Sep 18, 2025
The P/E Ratio Deception: Adjusting Valuations for Currency Debasement
A P/E ratio of 25 sounds scary. But what if that's not the real story?
Traditional valuation methods miss a crucial factor: the dollar keeps losing value. Today's "expensive" stocks might be cheaper than they appear.
Why Traditional P/E Analysis Falls Short
Standard P/E ratios use today's dollars for both price and earnings.
The problem:
A 2008 dollar bought more than a 2024 dollar
Earnings are paid in cheaper currency
Price comparisons ignore purchasing power changes
Example breakdown:
S&P 500 P/E today: ~25
Historical "fair value": 15-18
Conclusion: "Market is overvalued"
But this analysis ignores 16 years of inflation and money printing.
The Real Inflation Story
Consumer prices tell part of the tale. The dollar lost massive purchasing power since 2008.
CPI inflation data:
2008 to 2025: roughly 50% cumulative inflation
$1.00 in 2008 = $1.50 in 2025
Every dollar today buys less stuff
Money supply explosion:
M2 grew 8-10% annually since 2008
2020-2021: 26.9% peak growth year
40% of all dollars created in two years
Your measuring stick shrank. The measurements grew as a result.
Recalculating P/E in Constant Dollars
Let's adjust that scary P/E ratio of 25.
Simple inflation adjustment: If the dollar lost half its value, today's P/E of 25 equals roughly 12.5 in 2008 dollars.
Money supply adjustment: With 8-10% annual M2 growth, each dollar's worth declined significantly. A nominal P/E of 25 might represent a real P/E of 15-18 in pre-expansion dollars.
The math works like this:
Take current P/E: 25
Divide by cumulative money growth: ~2x since 2008
Adjusted P/E: 12.5
Suddenly, "expensive" stocks look reasonably priced.
How Companies Profit from Money Printing
The "E" in P/E also benefits from inflation.
Corporate advantages:
Companies raise prices with inflation
Revenues grow in nominal terms
Profit margins expand during price increases
Real-world examples:
Many firms raised prices 20%+ in 2021-2023
They passed inflation costs to customers
Earnings hit record highs in dollar terms
The result? Both P (price) and E (earnings) rose with money supply. The ratio stays more balanced than it appears.
Earnings Inflation Explained
Think of a simple business example.
Coffee shop in 2008:
Coffee sells for $2
Monthly profit: $5,000
Stock trades at $50 (10x earnings)
Same coffee shop in 2024:
Coffee sells for $4 (doubled with inflation)
Monthly profit: $10,000 (doubled too)
Stock trades at $100 (still 10x earnings)

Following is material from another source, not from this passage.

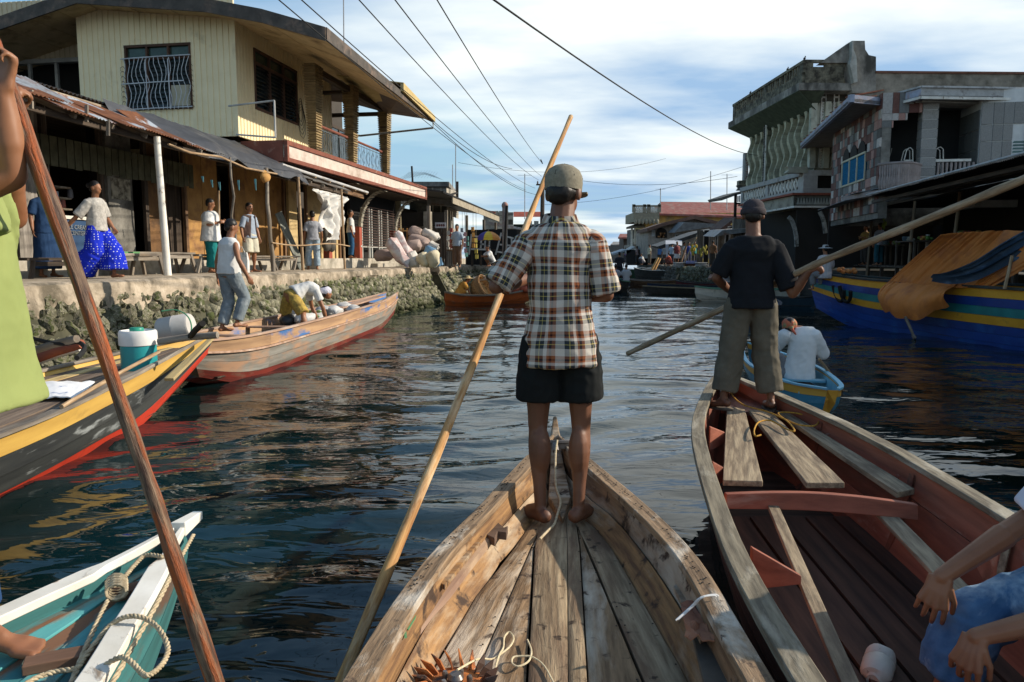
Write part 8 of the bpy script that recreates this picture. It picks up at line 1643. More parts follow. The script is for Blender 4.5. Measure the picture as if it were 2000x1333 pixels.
 if hat:
  hm = hatm; g = MB(); c_ = hc + HM @ Vector((0, -.006 * H, .026 * H))
  if hat in ('cap', 'beanie'):
   g.lathe([(.0505 * H, -.022 * H), (.052 * H, .0), (.050 * H, .018 * H), (.042 * H, .034 * H), (.026 * H, .045 * H), (.008 * H, .049 * H), (0, .049 * H)], c_, 22, HM @ Matrix.Diagonal((1, 1.16, 1)).to_3x3()); g.build('hat_crown', hm, T, smooth=60)
   g = MB()
   if hat == 'cap':
    pr = [Vector((.05 * math.cos(a), .05 + .052 * math.sin(a), -.018 - .004 * math.sin(a))) * H for a in [math.pi * q / 10 for q in range(11)]]; g.prism([c_ + HM @ p for p in pr], HM @ Vector((0, 0, -.004 * H)))
    g.build('cap_brim', hm, T)
    for k in range(6): a = k * math.pi / 3 + .5; q = MB(); q.tube([c_ + HM @ (Vector((.0525 * math.sin(e) * math.cos(a), .061 * math.sin(e) * math.sin(a), .050 * math.cos(e))) * H) for e in [q_ * .22 for q_ in range(7)]], .0012 * H, 4); q.build('cap_seam', flat('seam_dark', (.05, .045, .035)), T)
    q = MB(); q.ell(c_ + HM @ Vector((0, 0, .050 * H)), (.005 * H, .005 * H, .003 * H), 8, 5); q.build('cap_button', hm, T)
   else:
    g.lathe([(.049 * H, -.018 * H), (.057 * H, -.026 * H), (.060 * H, -.018 * H), (.058 * H, -.002 * H), (.052 * H, .004 * H)], c_, 24, HM @ Matrix.Diagonal((1, 1.14, 1)).to_3x3()); g.build('hat_brim', hm, T, smooth=60)
  elif hat == 'straw':
   g.lathe([(.115 * H, -.012 * H), (.115 * H, -.008 * H), (.055 * H, .002 * H), (.048 * H, .03 * H), (.042 * H, .046 * H), (0, .050 * H), (0, .04 * H), (.045 * H, -.004 * H)], c_, 24, HM); g.build('straw_hat', hm, T, smooth=40)
  elif hat == 'scarf':
   g.ell(c_ + HM @ Vector((0, -.004 * H, .0)), (.054 * H, .064 * H, .048 * H), 14, 9, HM); cone(g, c_ + HM @ Vector((0, -.06 * H, -.02 * H)), c_ + HM @ Vector((.03 * H, -.085 * H, -.07 * H)), .014 * H, .006 * H); solid('headscarf', g, .01, hm, T, it=1, wr=.004, wsc=(20, 20, 20))
 if feet == 'sandal':
  for s_ in 'RL':
   fw = (P['t' + s_] - P['a' + s_]); fw.z = 0; fw.normalize(); sd = fw.cross(Vector((0, 0, 1))); c_ = P['a' + s_].lerp(P['t' + s_], .42); zb = P['t' + s_].z - .022 * H; g = MB()
   g.prism([Vector((c_.x, c_.y, zb)) + fw * (.088 * H * math.cos(a)) + sd * (.032 * H * math.sin(a) * (1 + .15 * math.cos(a))) for a in [2 * math.pi * q / 18 for q in range(18)]], (0, 0, .010)); g.tube([Vector((c_.x, c_.y, zb)) + fw * .055 * H + Vector((0, 0, .03 * H))] * 1 + [Vector((c_.x, c_.y, zb + .035 * H)) + fw * .02 * H + sd * .03 * H, Vector((c_.x, c_.y, zb + .01)) - fw * .01 * H + sd * .033 * H], .006, 5); g.build('sandal', hatm if hatm and feet == 'sandal' and False else flat('sandal_dark', (.10, .08, .06)), T, smooth=40)
 return T, P
def cloth(name, c, c2=None, **k): return mat(name, c, c2 or tuple(x * .8 for x in c), rough=.9, scale=k.pop('scale', 4), bump=k.pop('bump', .15), spec=.15, var=.02, **k)
# plaid shirt material
def plaid():
 m = bpy.data.materials.new('plaid_cotton'); m.use_nodes = True; t = m.node_tree; N = t.nodes; K = t.links.new; b = N['Principled BSDF']; b.inputs['Roughness'].default_value = .9; b.inputs['Specular IOR Level'].default_value = .15
 a = N.new('ShaderNodeAttribute'); a.attribute_name = 'tc'; s = N.new('ShaderNodeSeparateXYZ'); K(a.outputs['Vector'], s.inputs[0]); outs = []
 for i, per in ((0, .098), (1, .108)):
  d = N.new('ShaderNodeMath'); d.operation = 'DIVIDE'; K(s.outputs[i], d.inputs[0]); d.inputs[1].default_value = per; f = N.new('ShaderNodeMath'); f.operation = 'FRACT'; K(d.outputs[0], f.inputs[0]); r = N.new('ShaderNodeValToRGB'); r.color_ramp.interpolation = 'CONSTANT'; e = r.color_ramp.elements
  W_ = (.62, .57, .50, 1); D_ = (.035, .042, .048, 1); O_ = (.31, .10, .04, 1); Y_ = (.52, .42, .12, 1); B_ = (.045, .015, .012, 1)
  for k, (p, c) in enumerate(((0, W_), (.13, D_), (.285, Y_), (.32, D_), (.46, W_), (.57, O_), (.64, B_), (.72, O_), (.84, W_))):
   el = e[k] if k < 2 else e.new(p); el.position = p; el.color = c
  K(f.outputs[0], r.inputs[0]); outs.append(r.outputs[0])
 mx = N.new('ShaderNodeMix'); mx.data_type = 'RGBA'; mx.inputs[0].default_value = .5; K(outs[0], mx.inputs[6]); K(outs[1], mx.inputs[7])
 nz = N.new('ShaderNodeTexNoise'); nz.inputs['Scale'].default_value = 300; K(a.outputs['Vector'], nz.inputs['Vector']); m2 = N.new('ShaderNodeMix'); m2.data_type = 'RGBA'; m2.blend_type = 'MULTIPLY'; m2.inputs[0].default_value = .25; K(mx.outputs[2], m2.inputs[6]); K(nz.outputs[0], m2.inputs[7]); K(m2.outputs[2], b.inputs['Base Color'])
 bp = N.new('ShaderNodeBump'); bp.inputs['Strength'].default_value = .3; bp.inputs['Distance'].default_value = .002; K(nz.outputs[0], bp.inputs['Height']); K(bp.outputs[0], b.inputs['Normal']); return m
def plaid_tc(P, H, Rm):
 c = P['che']; I = Rm.transposed()
 def f(p):
  q = I @ (p - c); return (math.atan2(q.x, -q.y * 1.5) * .155 + .3, p.z + .012 * noise.noise(p * 5), 0)
 def sl(s_):
  A, B_ = P['s' + s_], P['e' + s_]; d = (B_ - A).normalized(); a = d.orthogonal().normalized(); b_ = d.cross(a)
  return lambda p: (math.atan2((p - A).dot(b_), (p - A).dot(a)) * .062 + .5, (p - A).dot(d) + .02, 0)
 return f, {'R': sl('R'), 'L': sl('L')}
# 1 the man in the plaid shirt
SHORT = cloth('black_shorts', (.012, .014, .014), (.008, .009, .009)); CAPM = mat('olive_cap', (.25, .225, .165), (.16, .14, .10), rough=.9, scale=60, bump=.4, bd=.003)
H = 1.64; L0 = Vector((.218, 3.42, .385));
person('man in a plaid shirt, black shorts and olive cap standing barefoot with his back turned', L0, R(1), H, J=dict(
 sR=(.112, -.005, .80), sL=(-.112, -.005, .80), nec=(.0, .01, .835), hea=(.012, .035, .922), eL=(-.178, -.045, .665), wL=(-.09, .135, .68), eR=(.128, -.01, .64), wR=(-.01, .13, .64),
 hR=(.054, 0, .505), hL=(-.054, 0, .505), kR=(.062, .0, .27), kL=(-.060, .0, .27), aR=(.054, -.03, .048), aL=(-.054, -.03, .048), tR=(.135, .085, .012), tL=(-.135, .085, .012)),
 top=('shirt', plaid(), .96, .017, -.235, plaid_tc), low=('shorts', SHORT, .66, .018, .004), fat=.88, skin=SKD, hair='short', vox=.0062, hat='cap', hatm=CAPM, toes=True, head=(R(-28), R(-6)), wr=.008,
 hands={'L': dict(d=(.75, .5, .1), n=(.3, -.6, -.2), curl=(1.0, 1.1, .8)), 'R': dict(d=(-.6, .5, .1), n=(0, -.8, 0), curl=(1.0, 1.1, .8))})
g = MB(); cN = L0 + Vector((0, .014, .856 * H))
g.loft([[cN + Vector((rx * math.cos(a), .006 + ry * math.sin(a), dz + (.012 * math.sin(a)))) for a in [6.2832 * q / 24 for q in range(24)]] for rx, ry, dz in ((.062, .052, -.03), (.064, .054, .006), (.072, .062, .008), (.088, .078, -.030), (.084, .074, -.036))], cap=False)
ptop, pbot = at(1115, 228, 5.06), at(666, 1333, 2.45); PP = [pbot + (pbot - ptop) * .42, pbot, pbot.lerp(ptop, .26) + Vector((.012, 0, 0)), pbot.lerp(ptop, .498) + Vector((.010, 0, 0)), pbot.lerp(ptop, .75) + Vector((-.004, 0, 0)), ptop]
q = MB(); pts = spline(PP, 40); q.tube(pts, [.025 - .011 * i / 40 + .0012 * math.sin(i * 1.3) for i in range(41)], 10, wob=.06)
tag(q.build('bamboo_pole', wood('orange_tan_pole', (.60, .34, .13), (.32, .15, .055), (.68, .48, .28), cover=.58, s3=16, st3=(.2, 1, 1), scale=60, bump=.5), smooth=60), 'long slender pole running from beside the plaid shirted man down into the water', 'pole')  # orange tan wood with paler streaks
plm = [o for o in COL.objects if o.name.startswith('person') and o.get('label', '').startswith('man in a plaid')][0]; g.build('collar', plaid(), plm, smooth=70)
# 2 the man in black
BLK = cloth('black_tee', (.014, .015, .018), (.009, .010, .012)); KH = cloth('khaki_trousers', (.135, .12, .09), (.085, .075, .055), scale=8, bump=.4)
H2 = 1.50; L2 = Vector((1.72, 5.42, .515)); hp_ = at(1600, 517, 5.12); hw_ = at(1580, 530, 5.2)
person('man in a black T-shirt, khaki trousers and dark brimmed cap poling the red brown boat', L2, R(-4), H2, J=dict(
 sR=(.125, 0, .79), sL=(-.12, 0, .795), nec=(0, .0, .83), hea=(0, .02, .928), eL=(-.165, .02, .63), wL=(-.07, .15, .56), hR=(.058, 0, .50), hL=(-.058, 0, .50), kR=(.075, .01, .27), kL=(-.085, .01, .27), aR=(.105, -.02, .048), aL=(-.115, -.0, .048), tR=(.115, .09, .012), tL=(-.175, .06, .012)),
 Wj=dict(eR=at(1548, 575, 5.30), wR=hw_), top=('shirt', BLK, .88, .024, -.12), fat=.95, low=('trousers', KH, 1.84, .020, .012), skin=SKD, vox=.0085, hat='beanie', hatm=mat('dark_knit', (.055, .045, .05), (.03, .025, .028), rough=.95, scale=50, bump=.4, bd=.003), feet='sandal', head=(R(-12), R(-5)), wr=.006, toes=False,
 hands={'R': dict(d=(.85, -.15, .30), n=(.15, .1, -1), curl=(1.25, 1.2, .9), k=1.1), 'L': dict(d=(.6, .6, 0), n=(0, 0, -1), curl=(1, 1, .8))})
a, b_ = at(2030, 338, 3.93), at(1226, 691, 6.92); mid = at(1602, 513, 5.11); m2_ = at(1802, 432, 4.52)
q = MB(); pts = spline([a + (a - b_) * .15, a, m2_, mid, at(1440, 590, 5.75), b_], 44); q.tube(pts, [.024 + .0016 * math.sin(i * 1.7) for i in range(45)], 10, wob=.08)
tag(q.build('wooden_pole', wood('grey_brown_pole', (.36, .27, .17), (.18, .12, .07), (.45, .36, .26), cover=.6, s3=16, st3=(.2, 1, 1), scale=60), smooth=60), 'long brown pole held by the man in black, slanting from upper right to the water', 'pole')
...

The P/E stayed the same. But both price and earnings doubled due to currency changes.
Corporate America works similarly:
Walmart's revenues: inflated by higher prices
Apple's profits: boosted by premium pricing power
Microsoft's earnings: grown with economic expansion
Companies adapt to inflation. Their earnings reflect the new dollar reality.
Real vs Nominal Valuations
The complete picture requires real purchasing power analysis.
Nominal view (misleading):
S&P 500: 4x higher than 2008
P/E ratios: elevated vs history
Conclusion: "Bubble territory"
Real view (adjusted):
S&P 500: 2.3-2.6x higher after inflation adjustment
P/E ratios: reasonable after currency adjustment
Conclusion: "Fair value given monetary expansion"
Gold standard test: The S&P 500 in gold ounces has barely moved since 2016. Stocks haven't outperformed real money - just paper money.
The Bottom Line
High P/E ratios don't mean what they used to.
When central banks print money, both stock prices and corporate earnings rise together. The ratio can stay stable even as nominal numbers climb.
Key insights:
Adjust valuations for currency debasement
Consider both price and earnings inflation
Use real assets as measuring sticks
Don't panic over nominal highs
Investment strategy: The danger isn't overvalued stocks. It's holding cash that loses purchasing power every year.
Stocks offer protection from currency debasement. Companies can raise prices with inflation. Cash cannot.